Return only the stretch of the material below that begins with the line containing "m.build('foot', M_BENCH_N, leg)" and ends with the line containing "m.prism(pr, -.041, .041, R)", exactly; both of those lines belong to it.

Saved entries

—————

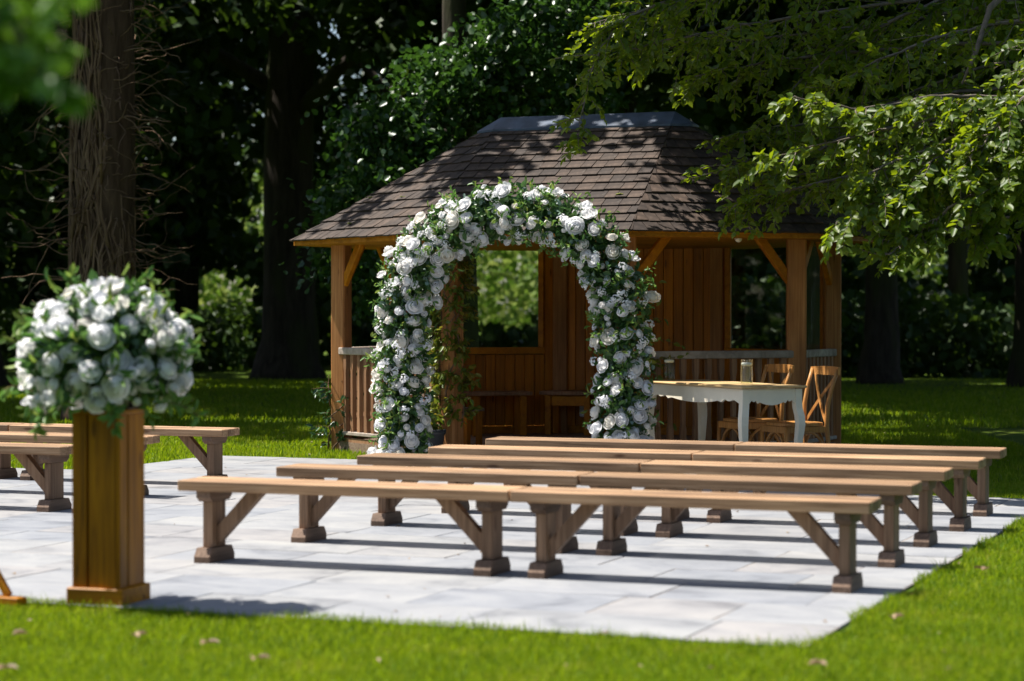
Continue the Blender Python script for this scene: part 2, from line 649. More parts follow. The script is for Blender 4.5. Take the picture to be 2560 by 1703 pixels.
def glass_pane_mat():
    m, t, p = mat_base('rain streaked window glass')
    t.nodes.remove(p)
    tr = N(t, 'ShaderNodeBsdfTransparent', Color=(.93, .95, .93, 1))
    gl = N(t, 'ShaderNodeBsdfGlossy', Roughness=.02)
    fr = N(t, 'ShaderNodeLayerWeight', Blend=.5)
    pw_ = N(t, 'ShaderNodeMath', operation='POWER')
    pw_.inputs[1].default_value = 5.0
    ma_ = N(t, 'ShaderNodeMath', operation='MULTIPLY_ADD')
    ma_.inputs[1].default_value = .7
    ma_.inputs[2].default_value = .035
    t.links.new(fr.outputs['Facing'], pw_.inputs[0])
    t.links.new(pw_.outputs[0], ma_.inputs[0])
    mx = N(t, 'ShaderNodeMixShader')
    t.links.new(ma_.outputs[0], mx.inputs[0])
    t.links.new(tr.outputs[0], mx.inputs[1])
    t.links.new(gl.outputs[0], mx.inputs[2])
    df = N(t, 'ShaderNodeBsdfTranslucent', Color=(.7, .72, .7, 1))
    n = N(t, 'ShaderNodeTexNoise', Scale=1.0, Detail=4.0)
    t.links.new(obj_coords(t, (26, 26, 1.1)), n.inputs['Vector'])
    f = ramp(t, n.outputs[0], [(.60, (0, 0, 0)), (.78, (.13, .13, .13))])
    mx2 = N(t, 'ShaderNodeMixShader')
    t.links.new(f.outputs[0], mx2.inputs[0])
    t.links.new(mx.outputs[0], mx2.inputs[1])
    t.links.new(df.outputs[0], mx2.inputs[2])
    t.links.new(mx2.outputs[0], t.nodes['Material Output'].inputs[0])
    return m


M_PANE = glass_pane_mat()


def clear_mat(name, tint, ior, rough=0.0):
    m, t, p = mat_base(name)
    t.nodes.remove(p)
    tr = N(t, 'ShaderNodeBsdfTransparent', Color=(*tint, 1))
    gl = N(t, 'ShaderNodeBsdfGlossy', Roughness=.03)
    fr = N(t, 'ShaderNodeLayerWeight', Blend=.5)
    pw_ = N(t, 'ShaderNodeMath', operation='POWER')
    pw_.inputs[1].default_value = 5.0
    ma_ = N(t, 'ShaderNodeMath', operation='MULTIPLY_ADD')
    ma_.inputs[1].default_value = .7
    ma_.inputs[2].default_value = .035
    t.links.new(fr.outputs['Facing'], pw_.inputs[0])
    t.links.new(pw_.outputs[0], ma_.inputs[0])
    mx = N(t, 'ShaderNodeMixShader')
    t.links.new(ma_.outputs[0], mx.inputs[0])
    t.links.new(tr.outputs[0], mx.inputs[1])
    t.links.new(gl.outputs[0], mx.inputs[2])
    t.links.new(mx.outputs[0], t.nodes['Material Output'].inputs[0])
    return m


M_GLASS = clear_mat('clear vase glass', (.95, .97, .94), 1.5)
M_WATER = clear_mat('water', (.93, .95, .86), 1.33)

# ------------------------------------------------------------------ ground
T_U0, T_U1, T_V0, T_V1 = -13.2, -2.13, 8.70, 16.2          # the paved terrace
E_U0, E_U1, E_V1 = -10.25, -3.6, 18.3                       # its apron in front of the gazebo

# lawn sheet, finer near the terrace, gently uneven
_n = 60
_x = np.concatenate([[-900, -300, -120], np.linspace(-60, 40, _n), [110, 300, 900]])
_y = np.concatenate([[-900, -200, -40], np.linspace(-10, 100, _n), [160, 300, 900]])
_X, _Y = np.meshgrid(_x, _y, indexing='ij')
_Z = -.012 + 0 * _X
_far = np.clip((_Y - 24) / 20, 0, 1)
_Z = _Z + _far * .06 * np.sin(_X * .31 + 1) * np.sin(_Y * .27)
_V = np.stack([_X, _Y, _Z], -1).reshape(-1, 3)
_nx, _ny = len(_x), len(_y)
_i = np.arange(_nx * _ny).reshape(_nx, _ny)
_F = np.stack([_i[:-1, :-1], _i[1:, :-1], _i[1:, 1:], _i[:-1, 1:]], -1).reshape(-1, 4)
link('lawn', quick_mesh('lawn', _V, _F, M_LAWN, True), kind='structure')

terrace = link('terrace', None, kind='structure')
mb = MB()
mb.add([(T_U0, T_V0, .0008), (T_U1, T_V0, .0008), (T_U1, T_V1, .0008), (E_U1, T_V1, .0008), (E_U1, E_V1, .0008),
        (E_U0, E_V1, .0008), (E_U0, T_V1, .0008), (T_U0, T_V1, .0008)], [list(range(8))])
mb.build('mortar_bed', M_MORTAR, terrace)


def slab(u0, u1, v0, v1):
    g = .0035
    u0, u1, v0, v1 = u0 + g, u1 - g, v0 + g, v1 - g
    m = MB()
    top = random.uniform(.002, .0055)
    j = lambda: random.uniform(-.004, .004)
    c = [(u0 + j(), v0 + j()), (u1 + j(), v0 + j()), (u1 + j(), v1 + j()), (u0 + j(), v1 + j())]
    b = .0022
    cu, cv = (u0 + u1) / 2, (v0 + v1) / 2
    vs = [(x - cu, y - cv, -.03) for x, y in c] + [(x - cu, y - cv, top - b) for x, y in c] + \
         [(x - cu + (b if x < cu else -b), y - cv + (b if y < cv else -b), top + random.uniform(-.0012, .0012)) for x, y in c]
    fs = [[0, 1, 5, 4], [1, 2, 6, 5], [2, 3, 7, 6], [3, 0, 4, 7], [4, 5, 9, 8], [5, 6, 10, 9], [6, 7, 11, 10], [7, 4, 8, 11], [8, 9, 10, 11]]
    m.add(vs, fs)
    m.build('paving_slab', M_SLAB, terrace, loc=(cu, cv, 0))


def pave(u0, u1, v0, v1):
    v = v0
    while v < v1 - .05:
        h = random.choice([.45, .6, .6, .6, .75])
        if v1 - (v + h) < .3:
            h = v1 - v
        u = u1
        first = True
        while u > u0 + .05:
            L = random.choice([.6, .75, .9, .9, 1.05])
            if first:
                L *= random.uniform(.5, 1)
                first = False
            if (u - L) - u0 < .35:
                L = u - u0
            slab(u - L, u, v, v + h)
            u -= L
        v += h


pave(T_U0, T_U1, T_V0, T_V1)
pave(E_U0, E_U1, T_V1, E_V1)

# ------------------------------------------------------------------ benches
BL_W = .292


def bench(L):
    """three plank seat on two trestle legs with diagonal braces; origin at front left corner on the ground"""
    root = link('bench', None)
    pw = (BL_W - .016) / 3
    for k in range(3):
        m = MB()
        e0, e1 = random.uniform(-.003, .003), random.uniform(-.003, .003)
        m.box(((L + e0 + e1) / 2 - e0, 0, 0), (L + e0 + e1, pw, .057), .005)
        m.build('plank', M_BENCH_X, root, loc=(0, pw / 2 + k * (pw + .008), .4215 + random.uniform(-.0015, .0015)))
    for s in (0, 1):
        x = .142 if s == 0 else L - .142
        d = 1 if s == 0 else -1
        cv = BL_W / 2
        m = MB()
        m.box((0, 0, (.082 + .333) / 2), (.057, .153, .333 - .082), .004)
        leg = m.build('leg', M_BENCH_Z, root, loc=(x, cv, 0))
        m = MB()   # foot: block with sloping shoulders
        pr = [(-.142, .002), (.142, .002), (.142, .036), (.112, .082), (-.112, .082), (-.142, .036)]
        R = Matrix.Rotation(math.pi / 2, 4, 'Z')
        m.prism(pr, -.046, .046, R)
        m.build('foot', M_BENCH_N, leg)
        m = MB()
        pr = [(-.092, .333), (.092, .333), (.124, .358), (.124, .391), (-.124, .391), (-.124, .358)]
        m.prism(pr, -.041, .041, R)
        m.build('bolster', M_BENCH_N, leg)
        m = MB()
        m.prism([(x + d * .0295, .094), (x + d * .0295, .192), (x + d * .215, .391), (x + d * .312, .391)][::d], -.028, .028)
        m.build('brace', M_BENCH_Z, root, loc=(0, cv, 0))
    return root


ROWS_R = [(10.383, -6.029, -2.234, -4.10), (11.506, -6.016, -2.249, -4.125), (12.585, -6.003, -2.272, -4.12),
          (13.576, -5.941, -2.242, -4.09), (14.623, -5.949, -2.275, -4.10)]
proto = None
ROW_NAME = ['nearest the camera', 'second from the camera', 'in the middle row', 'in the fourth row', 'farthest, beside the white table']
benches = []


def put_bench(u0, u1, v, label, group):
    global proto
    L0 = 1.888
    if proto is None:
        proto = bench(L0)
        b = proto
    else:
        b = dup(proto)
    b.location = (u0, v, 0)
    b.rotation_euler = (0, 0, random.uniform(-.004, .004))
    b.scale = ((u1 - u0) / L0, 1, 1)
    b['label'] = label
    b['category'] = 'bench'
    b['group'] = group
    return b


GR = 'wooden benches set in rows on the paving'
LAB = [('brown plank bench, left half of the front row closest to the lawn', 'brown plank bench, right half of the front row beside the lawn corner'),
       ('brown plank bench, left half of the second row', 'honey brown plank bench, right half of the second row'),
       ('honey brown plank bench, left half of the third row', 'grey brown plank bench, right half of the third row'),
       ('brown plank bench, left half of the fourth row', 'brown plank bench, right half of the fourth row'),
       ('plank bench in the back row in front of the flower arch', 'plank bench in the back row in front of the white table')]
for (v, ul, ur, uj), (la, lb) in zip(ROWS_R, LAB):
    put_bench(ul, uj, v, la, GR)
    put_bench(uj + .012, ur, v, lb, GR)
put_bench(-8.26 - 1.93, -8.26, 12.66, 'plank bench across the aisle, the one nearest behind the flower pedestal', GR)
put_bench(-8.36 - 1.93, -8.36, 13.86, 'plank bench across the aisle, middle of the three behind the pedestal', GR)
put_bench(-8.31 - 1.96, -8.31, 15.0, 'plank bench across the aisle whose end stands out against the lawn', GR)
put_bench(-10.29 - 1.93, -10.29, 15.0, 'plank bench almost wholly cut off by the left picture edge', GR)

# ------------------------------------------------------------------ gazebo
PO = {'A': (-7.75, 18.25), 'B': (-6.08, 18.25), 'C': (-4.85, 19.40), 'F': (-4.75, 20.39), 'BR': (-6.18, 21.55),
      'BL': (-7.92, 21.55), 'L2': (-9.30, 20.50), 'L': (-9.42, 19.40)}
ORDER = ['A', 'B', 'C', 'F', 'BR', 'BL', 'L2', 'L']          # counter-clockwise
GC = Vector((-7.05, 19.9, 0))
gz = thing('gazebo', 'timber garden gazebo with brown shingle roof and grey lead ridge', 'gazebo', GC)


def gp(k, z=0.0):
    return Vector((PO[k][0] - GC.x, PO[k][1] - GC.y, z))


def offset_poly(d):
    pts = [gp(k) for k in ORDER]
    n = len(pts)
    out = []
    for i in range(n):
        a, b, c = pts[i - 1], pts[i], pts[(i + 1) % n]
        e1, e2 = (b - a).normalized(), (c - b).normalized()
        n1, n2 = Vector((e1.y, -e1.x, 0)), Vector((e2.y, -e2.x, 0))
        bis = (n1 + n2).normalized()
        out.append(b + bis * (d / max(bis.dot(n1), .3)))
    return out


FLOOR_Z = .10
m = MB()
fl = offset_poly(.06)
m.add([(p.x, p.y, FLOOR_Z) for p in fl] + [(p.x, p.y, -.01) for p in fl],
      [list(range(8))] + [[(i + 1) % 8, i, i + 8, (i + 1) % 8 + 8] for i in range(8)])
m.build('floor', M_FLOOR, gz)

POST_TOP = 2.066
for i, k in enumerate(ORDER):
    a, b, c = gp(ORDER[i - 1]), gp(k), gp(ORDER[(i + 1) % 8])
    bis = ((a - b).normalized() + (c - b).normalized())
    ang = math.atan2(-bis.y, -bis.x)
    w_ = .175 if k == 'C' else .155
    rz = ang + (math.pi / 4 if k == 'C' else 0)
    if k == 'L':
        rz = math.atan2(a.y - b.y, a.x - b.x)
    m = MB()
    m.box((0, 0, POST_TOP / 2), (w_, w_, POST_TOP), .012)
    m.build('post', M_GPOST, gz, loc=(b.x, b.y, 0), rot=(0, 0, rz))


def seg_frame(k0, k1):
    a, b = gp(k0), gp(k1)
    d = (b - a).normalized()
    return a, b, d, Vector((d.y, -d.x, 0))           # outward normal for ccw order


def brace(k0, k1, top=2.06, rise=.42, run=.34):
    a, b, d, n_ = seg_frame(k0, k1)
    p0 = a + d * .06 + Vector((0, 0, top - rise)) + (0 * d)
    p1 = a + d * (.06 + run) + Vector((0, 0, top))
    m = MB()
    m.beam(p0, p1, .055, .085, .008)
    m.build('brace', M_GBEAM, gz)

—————

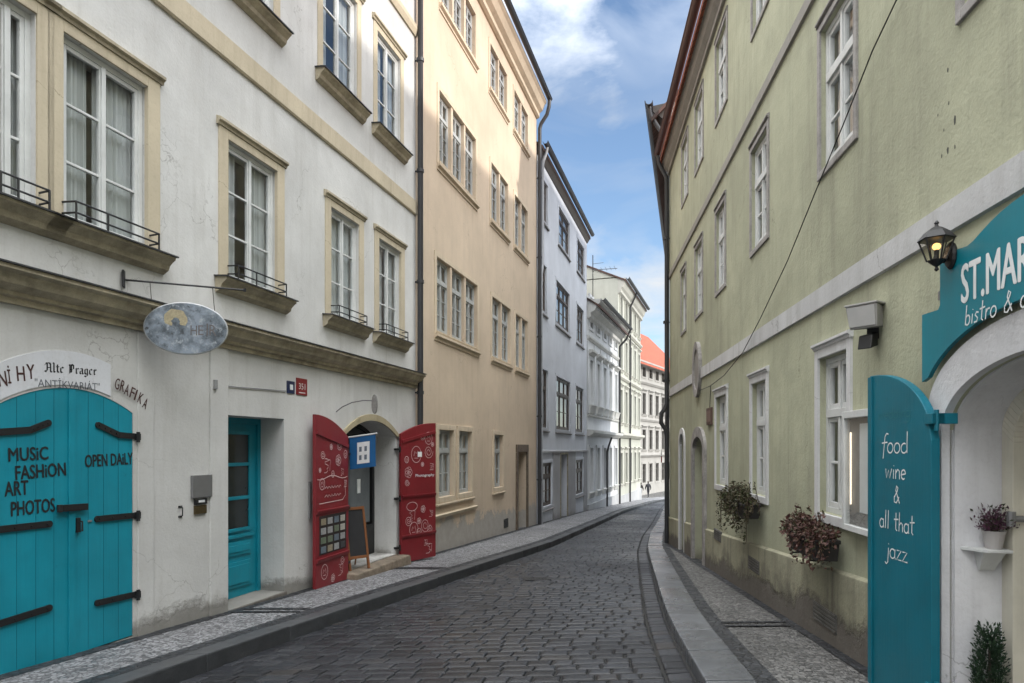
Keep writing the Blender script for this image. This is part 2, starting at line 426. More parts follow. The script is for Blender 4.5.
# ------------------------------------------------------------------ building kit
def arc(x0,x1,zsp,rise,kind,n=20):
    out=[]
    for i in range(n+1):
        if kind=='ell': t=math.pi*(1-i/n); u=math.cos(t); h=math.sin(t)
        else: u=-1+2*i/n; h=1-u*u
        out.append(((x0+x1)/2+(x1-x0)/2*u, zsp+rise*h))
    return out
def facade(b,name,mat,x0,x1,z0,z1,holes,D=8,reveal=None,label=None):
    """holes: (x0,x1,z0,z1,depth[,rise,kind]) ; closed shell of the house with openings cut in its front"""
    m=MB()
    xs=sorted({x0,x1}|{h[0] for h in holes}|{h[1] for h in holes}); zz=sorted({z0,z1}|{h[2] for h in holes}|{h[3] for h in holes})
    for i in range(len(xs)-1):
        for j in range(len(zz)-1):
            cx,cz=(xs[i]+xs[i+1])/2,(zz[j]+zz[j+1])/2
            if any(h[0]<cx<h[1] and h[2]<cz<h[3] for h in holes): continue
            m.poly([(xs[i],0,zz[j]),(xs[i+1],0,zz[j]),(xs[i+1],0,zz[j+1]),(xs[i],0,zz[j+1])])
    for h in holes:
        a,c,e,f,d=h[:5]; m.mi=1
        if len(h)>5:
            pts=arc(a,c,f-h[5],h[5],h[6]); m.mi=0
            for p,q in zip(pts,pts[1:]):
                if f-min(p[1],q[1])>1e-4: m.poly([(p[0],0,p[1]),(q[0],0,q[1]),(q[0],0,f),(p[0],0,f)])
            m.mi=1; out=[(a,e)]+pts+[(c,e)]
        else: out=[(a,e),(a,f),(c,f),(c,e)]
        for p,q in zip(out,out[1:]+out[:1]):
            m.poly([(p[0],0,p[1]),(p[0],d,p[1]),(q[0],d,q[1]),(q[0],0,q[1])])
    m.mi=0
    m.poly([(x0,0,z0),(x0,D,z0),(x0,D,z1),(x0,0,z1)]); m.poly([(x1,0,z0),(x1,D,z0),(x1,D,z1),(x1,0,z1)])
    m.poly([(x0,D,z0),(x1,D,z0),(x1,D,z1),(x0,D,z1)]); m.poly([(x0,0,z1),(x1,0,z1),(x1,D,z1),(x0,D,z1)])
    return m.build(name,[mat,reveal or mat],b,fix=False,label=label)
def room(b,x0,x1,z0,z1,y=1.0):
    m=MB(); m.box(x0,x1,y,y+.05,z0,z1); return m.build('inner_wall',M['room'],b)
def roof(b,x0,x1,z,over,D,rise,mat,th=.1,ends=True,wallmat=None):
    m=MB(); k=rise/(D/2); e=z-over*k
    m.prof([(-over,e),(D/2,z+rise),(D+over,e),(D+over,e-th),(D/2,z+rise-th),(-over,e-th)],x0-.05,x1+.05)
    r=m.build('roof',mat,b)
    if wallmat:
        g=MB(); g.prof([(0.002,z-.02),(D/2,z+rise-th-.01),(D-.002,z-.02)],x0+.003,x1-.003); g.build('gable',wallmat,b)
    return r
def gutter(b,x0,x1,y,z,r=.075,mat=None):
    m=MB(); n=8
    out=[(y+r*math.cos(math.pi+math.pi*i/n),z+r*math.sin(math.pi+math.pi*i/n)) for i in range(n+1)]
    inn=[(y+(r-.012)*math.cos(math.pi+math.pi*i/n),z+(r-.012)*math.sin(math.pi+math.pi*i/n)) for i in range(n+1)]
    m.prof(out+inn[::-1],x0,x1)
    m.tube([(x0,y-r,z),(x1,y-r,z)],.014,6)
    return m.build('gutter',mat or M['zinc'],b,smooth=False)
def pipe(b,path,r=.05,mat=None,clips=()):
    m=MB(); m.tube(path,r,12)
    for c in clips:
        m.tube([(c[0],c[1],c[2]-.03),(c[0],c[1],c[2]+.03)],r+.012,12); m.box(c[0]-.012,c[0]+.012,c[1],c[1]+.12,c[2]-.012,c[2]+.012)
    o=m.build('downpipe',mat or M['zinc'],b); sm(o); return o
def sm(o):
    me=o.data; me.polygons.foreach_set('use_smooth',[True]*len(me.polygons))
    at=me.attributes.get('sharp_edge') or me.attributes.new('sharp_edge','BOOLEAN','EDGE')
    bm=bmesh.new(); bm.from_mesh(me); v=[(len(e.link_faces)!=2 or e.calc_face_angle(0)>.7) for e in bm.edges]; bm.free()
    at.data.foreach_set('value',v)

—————

Answer to the task:
        m.build('foot', M_BENCH_N, leg)
        m = MB()
        pr = [(-.092, .333), (.092, .333), (.124, .358), (.124, .391), (-.124, .391), (-.124, .358)]
        m.prism(pr, -.041, .041, R)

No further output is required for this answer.